TASK BRIEF: Repeat the line that contains "Continue the Blender", the line that contains "else: dup(S0,'ceiling_panel_light',loc)", and all lines between them, exactly and with no other lines.

THE DATA:
* * *
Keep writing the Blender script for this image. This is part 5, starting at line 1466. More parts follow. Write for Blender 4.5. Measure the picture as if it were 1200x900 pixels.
* * *
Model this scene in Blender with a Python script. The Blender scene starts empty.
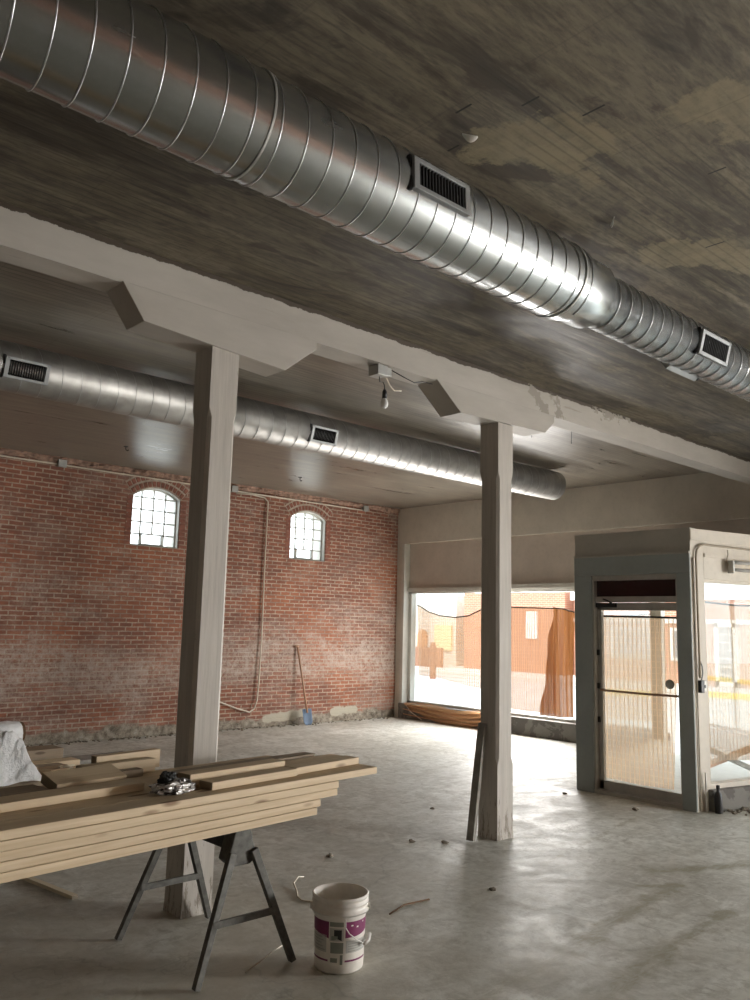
* * *
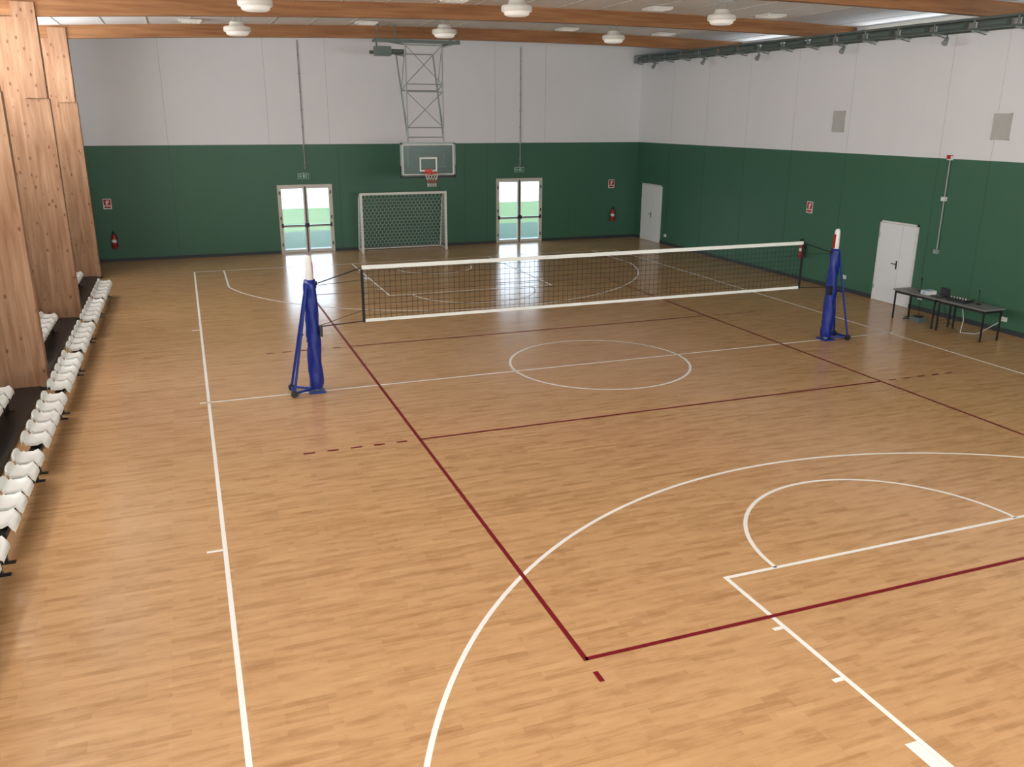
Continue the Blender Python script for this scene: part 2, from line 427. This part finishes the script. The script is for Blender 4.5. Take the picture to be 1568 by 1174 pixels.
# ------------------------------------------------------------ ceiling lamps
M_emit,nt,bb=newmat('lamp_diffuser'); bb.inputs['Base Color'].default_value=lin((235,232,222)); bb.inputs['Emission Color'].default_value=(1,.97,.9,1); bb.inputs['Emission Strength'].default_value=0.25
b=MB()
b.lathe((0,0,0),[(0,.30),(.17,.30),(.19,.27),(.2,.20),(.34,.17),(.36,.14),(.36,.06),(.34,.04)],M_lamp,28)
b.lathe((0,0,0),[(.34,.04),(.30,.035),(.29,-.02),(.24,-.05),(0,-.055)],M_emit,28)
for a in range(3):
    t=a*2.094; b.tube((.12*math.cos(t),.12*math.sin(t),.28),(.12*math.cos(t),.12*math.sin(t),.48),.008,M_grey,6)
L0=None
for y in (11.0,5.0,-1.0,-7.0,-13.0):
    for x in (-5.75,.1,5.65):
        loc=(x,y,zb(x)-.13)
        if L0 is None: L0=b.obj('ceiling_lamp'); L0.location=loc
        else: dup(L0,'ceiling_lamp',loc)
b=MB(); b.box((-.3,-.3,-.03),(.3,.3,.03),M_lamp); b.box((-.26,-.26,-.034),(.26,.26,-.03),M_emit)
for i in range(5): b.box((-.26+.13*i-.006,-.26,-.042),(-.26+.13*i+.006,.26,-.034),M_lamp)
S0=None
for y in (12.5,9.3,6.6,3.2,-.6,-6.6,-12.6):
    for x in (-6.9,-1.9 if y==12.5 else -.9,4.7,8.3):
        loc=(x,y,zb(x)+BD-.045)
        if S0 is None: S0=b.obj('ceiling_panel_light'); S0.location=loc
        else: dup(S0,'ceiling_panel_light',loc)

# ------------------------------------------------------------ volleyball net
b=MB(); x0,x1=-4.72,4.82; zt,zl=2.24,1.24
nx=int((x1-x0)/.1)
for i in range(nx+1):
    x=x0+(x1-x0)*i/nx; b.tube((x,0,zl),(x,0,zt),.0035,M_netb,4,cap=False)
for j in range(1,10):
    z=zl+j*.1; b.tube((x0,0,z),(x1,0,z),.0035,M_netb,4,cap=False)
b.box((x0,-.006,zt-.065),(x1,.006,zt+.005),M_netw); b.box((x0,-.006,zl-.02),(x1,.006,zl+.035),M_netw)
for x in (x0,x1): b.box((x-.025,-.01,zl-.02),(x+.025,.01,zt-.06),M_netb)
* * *
EXERCISE ANSWER:
Continue the Blender Python script for this scene: part 2, from line 427. This part finishes the script. The script is for Blender 4.5. Take the picture to be 1568 by 1174 pixels.
# ------------------------------------------------------------ ceiling lamps
M_emit,nt,bb=newmat('lamp_diffuser'); bb.inputs['Base Color'].default_value=lin((235,232,222)); bb.inputs['Emission Color'].default_value=(1,.97,.9,1); bb.inputs['Emission Strength'].default_value=0.25
b=MB()
b.lathe((0,0,0),[(0,.30),(.17,.30),(.19,.27),(.2,.20),(.34,.17),(.36,.14),(.36,.06),(.34,.04)],M_lamp,28)
b.lathe((0,0,0),[(.34,.04),(.30,.035),(.29,-.02),(.24,-.05),(0,-.055)],M_emit,28)
for a in range(3):
    t=a*2.094; b.tube((.12*math.cos(t),.12*math.sin(t),.28),(.12*math.cos(t),.12*math.sin(t),.48),.008,M_grey,6)
L0=None
for y in (11.0,5.0,-1.0,-7.0,-13.0):
    for x in (-5.75,.1,5.65):
        loc=(x,y,zb(x)-.13)
        if L0 is None: L0=b.obj('ceiling_lamp'); L0.location=loc
        else: dup(L0,'ceiling_lamp',loc)
b=MB(); b.box((-.3,-.3,-.03),(.3,.3,.03),M_lamp); b.box((-.26,-.26,-.034),(.26,.26,-.03),M_emit)
for i in range(5): b.box((-.26+.13*i-.006,-.26,-.042),(-.26+.13*i+.006,.26,-.034),M_lamp)
S0=None
for y in (12.5,9.3,6.6,3.2,-.6,-6.6,-12.6):
    for x in (-6.9,-1.9 if y==12.5 else -.9,4.7,8.3):
        loc=(x,y,zb(x)+BD-.045)
        if S0 is None: S0=b.obj('ceiling_panel_light'); S0.location=loc
        else: dup(S0,'ceiling_panel_light',loc)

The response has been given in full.